Solyent Green is Swedes!

It’s Birkenau-equse only kinda greenie-happy style.

Is this Swedish town that's routing heat from its crematorium to local homes morbid or brilliant? Let's just call them brilliantly morbid.

The town of Halmstad came up with the idea when trying to curb the amount of smoke emitted from the crematorium.

It was when we were discussing all these environmental issues that we started thinking about the energy that is used in the cremations and realised that instead of all that heat just going up into the air, we could make use of it somehow. It was just rising into the skies for nothing," said Lennart Andersson, the director of the cemetery in the town of Halmstad.
Actually it’s jacket heat, and not smoke that they’re really capturing here, but let’s play along with the only kind of engineering that lit-majors can partially grasp...

It’s the end of the day, only symbolically more hopeless and weak, and the logical conclusion of a life of peevish lecturing about some ideological "objets trouvees". One could almost see how it could be called a moment of glory, and call to arms of the movement championed by a aging, childess, dead continent without a future hoping for one last relevant act – one that amounts to heating some stranger’s apartment for a few hours in a nation with high GDP per capita.

But there must be something deeper in it to lure the caring, committed type expressing their terminal wishes.
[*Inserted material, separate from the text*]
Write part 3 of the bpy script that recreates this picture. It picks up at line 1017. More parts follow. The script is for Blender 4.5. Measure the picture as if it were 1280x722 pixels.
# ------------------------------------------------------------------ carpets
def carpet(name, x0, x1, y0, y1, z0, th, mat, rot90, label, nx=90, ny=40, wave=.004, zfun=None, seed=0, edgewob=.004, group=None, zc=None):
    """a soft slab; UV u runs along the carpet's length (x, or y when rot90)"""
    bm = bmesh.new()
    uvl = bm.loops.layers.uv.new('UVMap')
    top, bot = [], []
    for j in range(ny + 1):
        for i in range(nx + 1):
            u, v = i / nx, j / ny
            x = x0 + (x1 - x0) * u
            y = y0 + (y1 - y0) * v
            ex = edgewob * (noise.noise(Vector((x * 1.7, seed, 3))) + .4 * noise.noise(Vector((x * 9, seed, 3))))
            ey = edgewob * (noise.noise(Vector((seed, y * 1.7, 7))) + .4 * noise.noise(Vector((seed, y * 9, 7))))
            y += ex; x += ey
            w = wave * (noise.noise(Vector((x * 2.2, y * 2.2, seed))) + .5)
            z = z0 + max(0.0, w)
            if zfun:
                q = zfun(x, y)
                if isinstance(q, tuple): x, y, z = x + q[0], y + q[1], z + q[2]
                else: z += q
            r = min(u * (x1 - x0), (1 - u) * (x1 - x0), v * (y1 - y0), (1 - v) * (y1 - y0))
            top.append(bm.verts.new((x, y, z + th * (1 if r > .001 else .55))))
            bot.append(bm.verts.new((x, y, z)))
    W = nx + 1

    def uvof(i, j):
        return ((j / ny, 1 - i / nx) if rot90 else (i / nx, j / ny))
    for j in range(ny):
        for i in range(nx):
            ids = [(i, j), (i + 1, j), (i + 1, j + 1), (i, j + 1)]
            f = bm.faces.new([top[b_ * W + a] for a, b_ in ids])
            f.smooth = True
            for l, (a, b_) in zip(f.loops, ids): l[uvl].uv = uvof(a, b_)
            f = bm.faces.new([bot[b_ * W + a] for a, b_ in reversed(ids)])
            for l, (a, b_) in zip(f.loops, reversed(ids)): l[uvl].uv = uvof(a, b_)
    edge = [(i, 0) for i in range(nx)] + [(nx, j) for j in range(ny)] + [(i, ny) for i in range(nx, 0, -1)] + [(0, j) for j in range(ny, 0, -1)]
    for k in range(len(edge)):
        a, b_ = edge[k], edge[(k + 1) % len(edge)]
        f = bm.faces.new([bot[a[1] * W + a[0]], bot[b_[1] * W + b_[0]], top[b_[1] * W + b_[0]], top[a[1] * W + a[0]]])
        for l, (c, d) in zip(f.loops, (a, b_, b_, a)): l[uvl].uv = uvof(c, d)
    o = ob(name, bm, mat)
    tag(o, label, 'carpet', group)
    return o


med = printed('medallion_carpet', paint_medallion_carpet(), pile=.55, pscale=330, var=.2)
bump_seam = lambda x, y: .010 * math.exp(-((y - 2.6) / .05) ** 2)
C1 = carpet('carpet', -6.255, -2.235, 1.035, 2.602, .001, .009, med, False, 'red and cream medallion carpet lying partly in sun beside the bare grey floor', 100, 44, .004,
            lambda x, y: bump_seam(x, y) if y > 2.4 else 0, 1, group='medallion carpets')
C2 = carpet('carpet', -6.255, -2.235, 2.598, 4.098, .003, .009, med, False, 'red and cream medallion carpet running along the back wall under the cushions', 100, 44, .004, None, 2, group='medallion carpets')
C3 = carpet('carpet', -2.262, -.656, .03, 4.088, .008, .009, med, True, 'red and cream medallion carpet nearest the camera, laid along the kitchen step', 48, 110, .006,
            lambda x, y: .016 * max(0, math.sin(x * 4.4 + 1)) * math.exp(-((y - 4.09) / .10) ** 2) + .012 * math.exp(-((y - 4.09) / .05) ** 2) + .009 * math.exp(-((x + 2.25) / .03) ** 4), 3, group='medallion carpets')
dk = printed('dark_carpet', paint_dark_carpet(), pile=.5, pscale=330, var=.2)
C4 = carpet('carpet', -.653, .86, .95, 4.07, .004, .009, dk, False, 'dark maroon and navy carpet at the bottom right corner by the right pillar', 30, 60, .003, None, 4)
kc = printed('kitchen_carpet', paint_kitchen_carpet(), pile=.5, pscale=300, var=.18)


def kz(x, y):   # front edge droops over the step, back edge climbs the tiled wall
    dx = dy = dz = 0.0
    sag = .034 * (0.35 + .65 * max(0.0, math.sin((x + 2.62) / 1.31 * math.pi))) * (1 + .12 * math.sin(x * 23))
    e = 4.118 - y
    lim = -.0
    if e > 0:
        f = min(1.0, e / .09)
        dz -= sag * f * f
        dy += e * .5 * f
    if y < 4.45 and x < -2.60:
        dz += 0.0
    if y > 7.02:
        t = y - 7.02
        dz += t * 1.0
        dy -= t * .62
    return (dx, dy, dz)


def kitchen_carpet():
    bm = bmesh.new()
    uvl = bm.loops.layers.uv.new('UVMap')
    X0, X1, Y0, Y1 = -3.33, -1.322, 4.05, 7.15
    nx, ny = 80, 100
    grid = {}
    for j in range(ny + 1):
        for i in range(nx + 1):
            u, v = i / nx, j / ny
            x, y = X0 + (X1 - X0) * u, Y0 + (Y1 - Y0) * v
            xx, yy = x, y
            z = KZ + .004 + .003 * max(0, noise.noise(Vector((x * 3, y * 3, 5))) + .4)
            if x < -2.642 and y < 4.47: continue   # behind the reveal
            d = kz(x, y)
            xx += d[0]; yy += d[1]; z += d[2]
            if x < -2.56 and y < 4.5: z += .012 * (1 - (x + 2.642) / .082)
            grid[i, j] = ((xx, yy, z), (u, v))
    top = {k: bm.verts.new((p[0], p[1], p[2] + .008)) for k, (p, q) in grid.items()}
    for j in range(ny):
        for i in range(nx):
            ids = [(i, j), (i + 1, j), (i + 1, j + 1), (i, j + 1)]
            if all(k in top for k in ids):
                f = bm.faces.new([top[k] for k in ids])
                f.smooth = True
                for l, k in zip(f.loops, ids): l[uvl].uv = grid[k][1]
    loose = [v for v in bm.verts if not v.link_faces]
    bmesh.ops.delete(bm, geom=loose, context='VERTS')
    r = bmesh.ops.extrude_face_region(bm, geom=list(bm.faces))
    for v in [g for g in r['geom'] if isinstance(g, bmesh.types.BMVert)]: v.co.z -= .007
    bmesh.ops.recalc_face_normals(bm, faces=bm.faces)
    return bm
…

It reminds me of Joseph Cotton's last scene in Soylent Green: he accepts his death and “reprocessing” so long as fleeting images of an idealized (and harmless) natural world is paraded before him to salve his willful suicide in his last moments on this earth. Similarly, at least the ideologues can make themselves useful, if all they think they really amount to is aspiring to becoming a sort of eco-shaheed without murdering anyone.

The world of Soylent Green is a dystopia much as the one painted for us by environmentalists of our world. It must be hard to face the notion that it really isn’t as despairingly bad as ones’ personal campaign philosophy requires a belief in, so maybe this is a way they can finally end their pain.